Dans son dernier rapport mondial sur les droits de l’homme, Human Rights Watch (HRW) n’est, elle non plus, pas tendre avec la Guinée. Pour l’ONG, il y a eu, en 2019, une répression croissante des libertés de réunion et d’expression. « La répression brutale des manifestations par le gouvernement guinéen et l’impunité quasi totale pour les abus commis par les forces de sécurité est la recette d’une détérioration préoccupante de la situation en matière de droits humains », avait d’ailleurs déjà affirmé en octobre Corinne Dufka, du bureau Afrique de l’Ouest de HRW. « Au lieu d’arrêter des dirigeants de la société civile, le gouvernement devrait enquêter sur les inquiétantes allégations de violences, y compris par les forces de sécurité, et sanctionner les responsables. »

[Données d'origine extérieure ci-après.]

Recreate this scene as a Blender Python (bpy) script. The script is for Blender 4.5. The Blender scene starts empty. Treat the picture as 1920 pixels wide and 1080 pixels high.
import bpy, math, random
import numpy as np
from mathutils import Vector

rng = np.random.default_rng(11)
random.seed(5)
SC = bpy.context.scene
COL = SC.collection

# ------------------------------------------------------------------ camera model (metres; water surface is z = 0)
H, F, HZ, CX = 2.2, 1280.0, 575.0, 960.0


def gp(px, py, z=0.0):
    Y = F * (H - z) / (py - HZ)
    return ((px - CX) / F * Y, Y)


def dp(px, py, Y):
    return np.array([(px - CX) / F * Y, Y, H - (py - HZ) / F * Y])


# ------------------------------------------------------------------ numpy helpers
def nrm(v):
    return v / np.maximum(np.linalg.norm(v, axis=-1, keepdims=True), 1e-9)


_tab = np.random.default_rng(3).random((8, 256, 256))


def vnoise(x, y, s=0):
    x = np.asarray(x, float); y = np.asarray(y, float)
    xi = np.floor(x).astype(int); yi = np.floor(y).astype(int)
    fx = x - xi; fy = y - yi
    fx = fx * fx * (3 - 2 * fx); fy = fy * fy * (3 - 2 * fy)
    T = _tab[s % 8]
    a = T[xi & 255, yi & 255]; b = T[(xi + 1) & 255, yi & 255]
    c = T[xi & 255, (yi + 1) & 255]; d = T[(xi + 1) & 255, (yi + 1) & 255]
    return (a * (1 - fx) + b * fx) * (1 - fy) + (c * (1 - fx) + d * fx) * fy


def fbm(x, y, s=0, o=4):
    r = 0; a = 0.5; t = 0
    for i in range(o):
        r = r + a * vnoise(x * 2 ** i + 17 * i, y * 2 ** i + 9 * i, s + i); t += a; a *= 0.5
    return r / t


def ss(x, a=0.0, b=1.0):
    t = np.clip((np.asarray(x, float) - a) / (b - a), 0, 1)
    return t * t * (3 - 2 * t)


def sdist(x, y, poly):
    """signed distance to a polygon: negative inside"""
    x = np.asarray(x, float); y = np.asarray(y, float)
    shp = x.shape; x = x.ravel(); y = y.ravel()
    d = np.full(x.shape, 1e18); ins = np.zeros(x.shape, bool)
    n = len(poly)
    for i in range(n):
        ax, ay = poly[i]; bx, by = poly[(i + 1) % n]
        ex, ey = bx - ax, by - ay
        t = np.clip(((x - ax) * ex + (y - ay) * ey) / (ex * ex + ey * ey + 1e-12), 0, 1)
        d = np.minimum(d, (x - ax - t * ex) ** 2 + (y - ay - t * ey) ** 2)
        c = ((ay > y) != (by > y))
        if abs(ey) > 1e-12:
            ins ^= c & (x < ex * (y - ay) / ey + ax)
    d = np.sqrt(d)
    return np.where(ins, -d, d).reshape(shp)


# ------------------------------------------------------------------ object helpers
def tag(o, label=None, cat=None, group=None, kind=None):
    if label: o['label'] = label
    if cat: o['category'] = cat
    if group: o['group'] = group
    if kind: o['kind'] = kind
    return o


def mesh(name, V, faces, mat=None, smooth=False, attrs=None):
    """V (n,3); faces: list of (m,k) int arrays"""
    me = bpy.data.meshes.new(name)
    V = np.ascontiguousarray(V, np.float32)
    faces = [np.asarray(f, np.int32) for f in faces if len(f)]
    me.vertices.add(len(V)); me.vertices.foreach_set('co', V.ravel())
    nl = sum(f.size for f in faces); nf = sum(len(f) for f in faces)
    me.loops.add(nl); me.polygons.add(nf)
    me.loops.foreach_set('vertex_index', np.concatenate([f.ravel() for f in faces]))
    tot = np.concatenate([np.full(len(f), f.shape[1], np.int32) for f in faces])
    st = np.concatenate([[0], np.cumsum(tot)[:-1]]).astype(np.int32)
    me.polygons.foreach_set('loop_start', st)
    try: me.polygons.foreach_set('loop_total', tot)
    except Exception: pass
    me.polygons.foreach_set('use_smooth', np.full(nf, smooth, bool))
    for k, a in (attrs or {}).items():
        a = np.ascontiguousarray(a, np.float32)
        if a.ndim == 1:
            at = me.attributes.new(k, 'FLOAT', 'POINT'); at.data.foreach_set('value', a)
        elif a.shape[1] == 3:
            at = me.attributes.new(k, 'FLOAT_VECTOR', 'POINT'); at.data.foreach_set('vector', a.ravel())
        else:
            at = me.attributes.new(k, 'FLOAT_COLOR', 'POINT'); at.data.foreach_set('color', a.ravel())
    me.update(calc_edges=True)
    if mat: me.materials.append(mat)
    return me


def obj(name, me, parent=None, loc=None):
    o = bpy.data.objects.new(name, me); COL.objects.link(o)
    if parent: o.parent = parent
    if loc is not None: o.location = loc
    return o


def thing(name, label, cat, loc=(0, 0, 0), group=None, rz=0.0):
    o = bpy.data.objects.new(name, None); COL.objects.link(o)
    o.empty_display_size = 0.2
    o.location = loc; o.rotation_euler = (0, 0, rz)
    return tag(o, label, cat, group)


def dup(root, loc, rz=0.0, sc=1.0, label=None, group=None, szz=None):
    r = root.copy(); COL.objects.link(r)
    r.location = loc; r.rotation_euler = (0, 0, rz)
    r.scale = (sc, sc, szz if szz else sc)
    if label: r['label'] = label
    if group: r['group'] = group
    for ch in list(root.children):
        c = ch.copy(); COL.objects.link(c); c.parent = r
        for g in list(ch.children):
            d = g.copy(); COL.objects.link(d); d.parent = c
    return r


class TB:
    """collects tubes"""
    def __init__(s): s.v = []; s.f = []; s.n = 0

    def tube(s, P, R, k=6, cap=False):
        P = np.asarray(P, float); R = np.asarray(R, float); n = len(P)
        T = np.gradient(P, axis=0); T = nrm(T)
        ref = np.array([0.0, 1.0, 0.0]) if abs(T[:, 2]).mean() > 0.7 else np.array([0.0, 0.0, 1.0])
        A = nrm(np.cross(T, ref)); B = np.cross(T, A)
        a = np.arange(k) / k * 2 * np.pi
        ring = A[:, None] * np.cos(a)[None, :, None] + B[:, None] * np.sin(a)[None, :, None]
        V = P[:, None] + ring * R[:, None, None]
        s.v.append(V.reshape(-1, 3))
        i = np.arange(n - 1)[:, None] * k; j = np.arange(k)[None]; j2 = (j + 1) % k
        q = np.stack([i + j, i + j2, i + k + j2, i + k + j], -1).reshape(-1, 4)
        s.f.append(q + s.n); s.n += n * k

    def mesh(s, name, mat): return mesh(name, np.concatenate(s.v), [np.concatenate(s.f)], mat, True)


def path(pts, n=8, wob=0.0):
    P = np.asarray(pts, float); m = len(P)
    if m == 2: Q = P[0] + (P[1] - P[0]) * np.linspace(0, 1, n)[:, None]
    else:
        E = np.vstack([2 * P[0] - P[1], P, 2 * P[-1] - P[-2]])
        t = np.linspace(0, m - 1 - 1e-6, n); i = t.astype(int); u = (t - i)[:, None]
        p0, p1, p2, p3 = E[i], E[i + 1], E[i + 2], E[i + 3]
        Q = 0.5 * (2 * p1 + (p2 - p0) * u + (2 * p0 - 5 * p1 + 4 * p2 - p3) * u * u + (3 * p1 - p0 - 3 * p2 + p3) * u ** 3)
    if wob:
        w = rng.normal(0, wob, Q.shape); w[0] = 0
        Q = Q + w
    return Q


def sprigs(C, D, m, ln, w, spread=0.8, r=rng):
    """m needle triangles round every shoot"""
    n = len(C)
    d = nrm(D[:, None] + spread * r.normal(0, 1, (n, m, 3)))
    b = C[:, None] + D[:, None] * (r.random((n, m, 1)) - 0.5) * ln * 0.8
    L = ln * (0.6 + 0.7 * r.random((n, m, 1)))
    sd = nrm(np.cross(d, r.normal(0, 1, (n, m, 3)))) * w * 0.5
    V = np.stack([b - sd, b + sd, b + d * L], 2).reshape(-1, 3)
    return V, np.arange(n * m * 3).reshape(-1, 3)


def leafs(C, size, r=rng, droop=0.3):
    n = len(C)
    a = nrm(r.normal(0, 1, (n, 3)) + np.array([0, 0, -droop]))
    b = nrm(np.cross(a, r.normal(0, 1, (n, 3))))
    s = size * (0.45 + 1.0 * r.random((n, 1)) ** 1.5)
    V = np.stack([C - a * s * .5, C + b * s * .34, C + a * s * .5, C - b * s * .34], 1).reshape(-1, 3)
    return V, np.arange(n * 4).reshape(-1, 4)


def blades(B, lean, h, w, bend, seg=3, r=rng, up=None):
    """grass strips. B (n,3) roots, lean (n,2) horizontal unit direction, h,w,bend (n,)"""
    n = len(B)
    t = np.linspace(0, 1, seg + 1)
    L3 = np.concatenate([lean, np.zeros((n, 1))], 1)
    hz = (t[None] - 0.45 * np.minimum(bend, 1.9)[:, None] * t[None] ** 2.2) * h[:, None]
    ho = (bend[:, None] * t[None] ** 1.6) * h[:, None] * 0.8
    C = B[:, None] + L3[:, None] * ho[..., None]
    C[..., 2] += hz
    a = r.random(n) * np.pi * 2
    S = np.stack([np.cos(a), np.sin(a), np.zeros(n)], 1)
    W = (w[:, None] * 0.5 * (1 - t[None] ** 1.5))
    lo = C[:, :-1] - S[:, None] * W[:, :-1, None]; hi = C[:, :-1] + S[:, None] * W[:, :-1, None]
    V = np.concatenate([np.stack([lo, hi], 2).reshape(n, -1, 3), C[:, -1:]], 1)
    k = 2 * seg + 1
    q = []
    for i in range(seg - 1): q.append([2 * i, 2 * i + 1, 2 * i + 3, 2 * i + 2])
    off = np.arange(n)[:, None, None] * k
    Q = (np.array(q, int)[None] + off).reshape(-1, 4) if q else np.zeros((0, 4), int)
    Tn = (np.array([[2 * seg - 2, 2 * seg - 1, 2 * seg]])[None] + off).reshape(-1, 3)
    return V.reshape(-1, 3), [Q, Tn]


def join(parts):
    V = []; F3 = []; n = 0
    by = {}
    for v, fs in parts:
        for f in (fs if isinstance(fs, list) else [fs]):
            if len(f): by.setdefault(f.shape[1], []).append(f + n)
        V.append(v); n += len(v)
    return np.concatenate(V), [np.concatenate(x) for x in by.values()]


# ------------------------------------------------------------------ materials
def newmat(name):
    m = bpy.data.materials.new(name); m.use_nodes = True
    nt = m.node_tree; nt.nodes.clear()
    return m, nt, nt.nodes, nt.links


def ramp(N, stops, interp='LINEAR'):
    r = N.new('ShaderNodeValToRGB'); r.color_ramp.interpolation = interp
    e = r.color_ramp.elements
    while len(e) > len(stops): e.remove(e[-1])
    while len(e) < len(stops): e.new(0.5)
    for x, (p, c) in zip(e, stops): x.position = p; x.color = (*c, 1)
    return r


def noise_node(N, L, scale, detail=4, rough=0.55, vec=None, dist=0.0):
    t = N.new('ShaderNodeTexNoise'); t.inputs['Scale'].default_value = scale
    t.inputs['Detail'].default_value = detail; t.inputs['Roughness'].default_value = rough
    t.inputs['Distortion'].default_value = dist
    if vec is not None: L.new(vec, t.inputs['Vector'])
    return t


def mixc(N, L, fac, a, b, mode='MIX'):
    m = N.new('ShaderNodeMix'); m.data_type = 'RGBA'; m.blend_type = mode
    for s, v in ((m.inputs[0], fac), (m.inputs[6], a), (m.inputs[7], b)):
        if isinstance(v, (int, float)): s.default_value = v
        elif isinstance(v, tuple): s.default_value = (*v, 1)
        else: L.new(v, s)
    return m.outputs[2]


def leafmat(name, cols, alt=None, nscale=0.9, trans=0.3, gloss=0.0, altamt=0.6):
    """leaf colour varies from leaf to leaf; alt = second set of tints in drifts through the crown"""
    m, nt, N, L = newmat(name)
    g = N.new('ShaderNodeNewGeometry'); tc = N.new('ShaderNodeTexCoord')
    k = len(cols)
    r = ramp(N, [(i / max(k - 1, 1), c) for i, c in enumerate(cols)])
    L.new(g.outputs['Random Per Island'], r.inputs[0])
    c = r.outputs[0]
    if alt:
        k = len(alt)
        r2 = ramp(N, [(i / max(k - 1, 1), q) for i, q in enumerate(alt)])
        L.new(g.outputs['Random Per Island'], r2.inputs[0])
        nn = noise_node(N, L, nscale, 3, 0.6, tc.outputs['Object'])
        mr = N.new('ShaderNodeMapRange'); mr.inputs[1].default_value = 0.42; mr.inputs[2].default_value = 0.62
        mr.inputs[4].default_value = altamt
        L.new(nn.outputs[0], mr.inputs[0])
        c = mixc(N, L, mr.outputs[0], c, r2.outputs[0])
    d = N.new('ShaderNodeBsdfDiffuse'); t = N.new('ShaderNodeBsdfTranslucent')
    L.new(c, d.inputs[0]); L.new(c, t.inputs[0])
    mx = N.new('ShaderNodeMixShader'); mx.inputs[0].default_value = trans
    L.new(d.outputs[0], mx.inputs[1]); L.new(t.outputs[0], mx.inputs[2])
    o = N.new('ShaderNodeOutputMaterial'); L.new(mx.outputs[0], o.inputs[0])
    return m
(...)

Une opinion répétée dans le rapport publié ces derniers jours. Et que les autorités guinéennes, à l’image du ministre guinéen de la Sécurité et de la Protection civile, Damantang Albert Camara, n’ont guère apprécié. « Nous sommes conscients qu’il y a un enjeu très important à déterminer les violences qui se déroulent pendant les manifestations, à rechercher les auteurs des crimes qui font aussi mal au gouvernement. […] Cette volonté, nous la partageons, à condition que cela se passe dans la sérénité et qu’il n’y ait pas, des fois, des prises de position qui ne se justifient pas », a-t-il réagi. Pour Le Pays, la crise en Guinée n’en est en tout cas qu’à ses débuts. « On se demande si la trêve annoncée n’est pas une veillée d’armes qui annonce une grande tempête », s’inquiète le journal. Les prochaines manifestations, annoncées par le FNDC les 21 et 22 janvier prochains, donneront le ton.